> _Given problem_
Begin at the line containing "(.40, .40, .385), coat=0)" and stop at the line containing "(.72, .70, .685), dirty=1.)"; copy those lines exactly, ends included, and nothing else.

> _Provided material_
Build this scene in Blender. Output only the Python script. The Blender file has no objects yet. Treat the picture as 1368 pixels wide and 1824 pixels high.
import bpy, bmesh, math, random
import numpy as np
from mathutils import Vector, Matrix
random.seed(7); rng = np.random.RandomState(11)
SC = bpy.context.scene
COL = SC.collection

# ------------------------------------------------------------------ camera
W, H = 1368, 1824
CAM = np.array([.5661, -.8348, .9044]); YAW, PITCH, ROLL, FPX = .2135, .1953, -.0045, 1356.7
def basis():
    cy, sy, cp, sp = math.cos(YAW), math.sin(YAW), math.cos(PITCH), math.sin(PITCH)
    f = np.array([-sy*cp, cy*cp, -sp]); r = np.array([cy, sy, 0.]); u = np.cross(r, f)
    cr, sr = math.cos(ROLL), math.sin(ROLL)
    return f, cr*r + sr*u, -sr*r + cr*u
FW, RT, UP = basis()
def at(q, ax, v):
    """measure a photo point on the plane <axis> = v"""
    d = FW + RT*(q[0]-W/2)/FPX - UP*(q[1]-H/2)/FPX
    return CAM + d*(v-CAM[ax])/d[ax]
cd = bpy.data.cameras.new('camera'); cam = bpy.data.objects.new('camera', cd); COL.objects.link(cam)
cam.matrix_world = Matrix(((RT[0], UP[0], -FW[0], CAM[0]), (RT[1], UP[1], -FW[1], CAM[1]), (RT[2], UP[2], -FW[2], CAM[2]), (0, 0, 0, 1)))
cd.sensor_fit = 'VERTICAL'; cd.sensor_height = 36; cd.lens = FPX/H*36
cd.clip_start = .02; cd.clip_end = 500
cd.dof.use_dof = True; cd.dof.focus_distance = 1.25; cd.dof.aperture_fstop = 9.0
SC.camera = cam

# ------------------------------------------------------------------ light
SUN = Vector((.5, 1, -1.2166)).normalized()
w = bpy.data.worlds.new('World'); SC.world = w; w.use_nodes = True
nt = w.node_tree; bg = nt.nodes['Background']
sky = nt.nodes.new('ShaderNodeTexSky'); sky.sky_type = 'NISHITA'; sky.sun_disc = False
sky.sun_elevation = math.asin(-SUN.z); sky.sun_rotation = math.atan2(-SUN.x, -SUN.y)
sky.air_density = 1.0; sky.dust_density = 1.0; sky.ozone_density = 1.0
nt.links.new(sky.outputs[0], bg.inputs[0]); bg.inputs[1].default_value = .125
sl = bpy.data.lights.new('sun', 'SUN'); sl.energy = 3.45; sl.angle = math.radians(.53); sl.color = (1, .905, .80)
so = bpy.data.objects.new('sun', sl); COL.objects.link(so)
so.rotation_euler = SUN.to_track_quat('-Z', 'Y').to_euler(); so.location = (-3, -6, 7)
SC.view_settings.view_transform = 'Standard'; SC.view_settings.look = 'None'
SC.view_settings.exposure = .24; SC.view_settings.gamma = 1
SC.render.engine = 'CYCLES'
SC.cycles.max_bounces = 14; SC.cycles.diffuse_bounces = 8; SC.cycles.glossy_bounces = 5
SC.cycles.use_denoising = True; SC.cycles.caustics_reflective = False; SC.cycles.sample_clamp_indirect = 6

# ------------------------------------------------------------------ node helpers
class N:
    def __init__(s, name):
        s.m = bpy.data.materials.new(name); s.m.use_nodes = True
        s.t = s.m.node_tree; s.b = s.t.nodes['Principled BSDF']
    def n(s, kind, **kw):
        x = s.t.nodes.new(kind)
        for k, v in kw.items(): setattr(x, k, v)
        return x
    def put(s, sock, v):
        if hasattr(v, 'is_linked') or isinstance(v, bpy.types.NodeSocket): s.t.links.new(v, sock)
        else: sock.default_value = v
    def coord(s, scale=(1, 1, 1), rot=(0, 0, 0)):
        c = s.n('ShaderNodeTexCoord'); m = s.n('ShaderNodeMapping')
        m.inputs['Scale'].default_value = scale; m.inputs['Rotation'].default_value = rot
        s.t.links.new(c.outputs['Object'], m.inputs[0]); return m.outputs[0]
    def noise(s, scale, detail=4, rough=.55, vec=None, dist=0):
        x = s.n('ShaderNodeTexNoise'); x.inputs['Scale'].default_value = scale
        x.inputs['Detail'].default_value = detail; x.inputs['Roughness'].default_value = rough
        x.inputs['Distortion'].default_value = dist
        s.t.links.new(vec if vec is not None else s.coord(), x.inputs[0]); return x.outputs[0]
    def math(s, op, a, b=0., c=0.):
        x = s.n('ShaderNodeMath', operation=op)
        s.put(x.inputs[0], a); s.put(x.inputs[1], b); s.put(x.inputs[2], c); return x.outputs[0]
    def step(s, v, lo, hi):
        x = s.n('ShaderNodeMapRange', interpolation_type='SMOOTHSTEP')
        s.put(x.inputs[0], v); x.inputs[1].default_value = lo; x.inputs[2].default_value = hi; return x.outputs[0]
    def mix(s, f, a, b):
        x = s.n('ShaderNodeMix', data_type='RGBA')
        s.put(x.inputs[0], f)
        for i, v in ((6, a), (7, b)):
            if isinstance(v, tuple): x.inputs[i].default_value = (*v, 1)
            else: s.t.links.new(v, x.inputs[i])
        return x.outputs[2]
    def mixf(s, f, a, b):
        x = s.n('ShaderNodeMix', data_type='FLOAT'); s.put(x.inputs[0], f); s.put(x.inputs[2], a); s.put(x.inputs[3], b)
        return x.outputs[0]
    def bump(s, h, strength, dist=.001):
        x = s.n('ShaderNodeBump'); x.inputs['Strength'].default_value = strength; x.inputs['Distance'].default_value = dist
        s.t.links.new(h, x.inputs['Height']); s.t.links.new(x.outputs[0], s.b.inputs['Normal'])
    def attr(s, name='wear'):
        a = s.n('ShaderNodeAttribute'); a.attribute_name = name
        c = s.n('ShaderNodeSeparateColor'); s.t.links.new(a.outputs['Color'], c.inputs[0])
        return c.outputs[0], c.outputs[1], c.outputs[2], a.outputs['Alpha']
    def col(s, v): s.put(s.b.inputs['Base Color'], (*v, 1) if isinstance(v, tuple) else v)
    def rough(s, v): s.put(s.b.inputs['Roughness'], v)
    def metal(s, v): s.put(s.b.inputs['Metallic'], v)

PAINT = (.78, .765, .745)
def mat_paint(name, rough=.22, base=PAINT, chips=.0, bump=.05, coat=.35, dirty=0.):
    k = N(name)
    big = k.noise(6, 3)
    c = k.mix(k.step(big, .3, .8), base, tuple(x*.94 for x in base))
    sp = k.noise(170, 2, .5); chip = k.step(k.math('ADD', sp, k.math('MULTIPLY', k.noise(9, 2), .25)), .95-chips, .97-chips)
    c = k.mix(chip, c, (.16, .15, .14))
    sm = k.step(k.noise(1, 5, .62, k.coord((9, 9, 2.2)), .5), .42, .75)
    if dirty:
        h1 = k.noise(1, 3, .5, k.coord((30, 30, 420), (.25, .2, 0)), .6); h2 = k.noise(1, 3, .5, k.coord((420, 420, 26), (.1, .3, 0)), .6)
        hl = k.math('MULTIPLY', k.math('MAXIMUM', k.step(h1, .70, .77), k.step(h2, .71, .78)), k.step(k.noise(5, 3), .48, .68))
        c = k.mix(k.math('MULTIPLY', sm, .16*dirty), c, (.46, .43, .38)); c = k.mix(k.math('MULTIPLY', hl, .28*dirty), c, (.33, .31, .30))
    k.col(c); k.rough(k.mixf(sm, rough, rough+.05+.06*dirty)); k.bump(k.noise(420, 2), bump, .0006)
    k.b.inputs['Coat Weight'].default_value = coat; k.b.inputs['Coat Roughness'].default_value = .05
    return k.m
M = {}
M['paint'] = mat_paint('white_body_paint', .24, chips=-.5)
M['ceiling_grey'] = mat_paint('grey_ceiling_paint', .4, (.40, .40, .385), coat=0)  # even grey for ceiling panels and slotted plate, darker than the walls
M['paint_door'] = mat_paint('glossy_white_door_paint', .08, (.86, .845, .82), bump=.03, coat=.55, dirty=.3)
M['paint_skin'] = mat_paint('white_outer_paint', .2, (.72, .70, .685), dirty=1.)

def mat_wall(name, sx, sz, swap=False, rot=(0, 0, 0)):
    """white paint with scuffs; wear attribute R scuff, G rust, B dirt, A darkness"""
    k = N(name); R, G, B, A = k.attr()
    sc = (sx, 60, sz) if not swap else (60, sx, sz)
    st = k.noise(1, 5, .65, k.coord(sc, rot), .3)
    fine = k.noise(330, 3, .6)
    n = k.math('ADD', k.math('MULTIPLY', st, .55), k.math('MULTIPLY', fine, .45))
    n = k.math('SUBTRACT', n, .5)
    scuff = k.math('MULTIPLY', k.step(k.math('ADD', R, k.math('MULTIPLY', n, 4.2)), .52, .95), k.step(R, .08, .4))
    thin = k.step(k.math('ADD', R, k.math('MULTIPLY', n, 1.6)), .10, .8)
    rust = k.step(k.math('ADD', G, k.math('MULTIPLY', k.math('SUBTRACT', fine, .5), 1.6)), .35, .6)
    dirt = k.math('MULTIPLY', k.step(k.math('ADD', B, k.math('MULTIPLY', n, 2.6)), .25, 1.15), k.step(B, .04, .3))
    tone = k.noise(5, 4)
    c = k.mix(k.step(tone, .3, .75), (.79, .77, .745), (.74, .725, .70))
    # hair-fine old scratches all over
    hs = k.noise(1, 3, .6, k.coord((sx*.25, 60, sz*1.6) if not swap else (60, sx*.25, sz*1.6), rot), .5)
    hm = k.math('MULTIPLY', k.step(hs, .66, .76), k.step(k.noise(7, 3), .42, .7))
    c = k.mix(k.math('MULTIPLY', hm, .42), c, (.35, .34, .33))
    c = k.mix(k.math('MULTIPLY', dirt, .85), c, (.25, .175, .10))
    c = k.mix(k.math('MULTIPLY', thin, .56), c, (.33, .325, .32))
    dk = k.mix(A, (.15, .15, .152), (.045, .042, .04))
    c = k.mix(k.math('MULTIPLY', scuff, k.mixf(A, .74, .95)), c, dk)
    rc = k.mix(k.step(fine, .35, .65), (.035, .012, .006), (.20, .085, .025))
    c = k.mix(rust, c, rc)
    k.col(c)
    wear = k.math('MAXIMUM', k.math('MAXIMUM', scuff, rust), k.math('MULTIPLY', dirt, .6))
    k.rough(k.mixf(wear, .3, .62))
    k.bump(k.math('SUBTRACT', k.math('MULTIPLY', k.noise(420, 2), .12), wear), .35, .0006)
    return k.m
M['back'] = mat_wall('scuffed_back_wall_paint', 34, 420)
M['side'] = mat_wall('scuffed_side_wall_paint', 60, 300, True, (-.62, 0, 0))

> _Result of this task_
M['ceiling_grey'] = mat_paint('grey_ceiling_paint', .4, (.40, .40, .385), coat=0)  # even grey for ceiling panels and slotted plate, darker than the walls
M['paint_door'] = mat_paint('glossy_white_door_paint', .08, (.86, .845, .82), bump=.03, coat=.55, dirty=.3)
M['paint_skin'] = mat_paint('white_outer_paint', .2, (.72, .70, .685), dirty=1.)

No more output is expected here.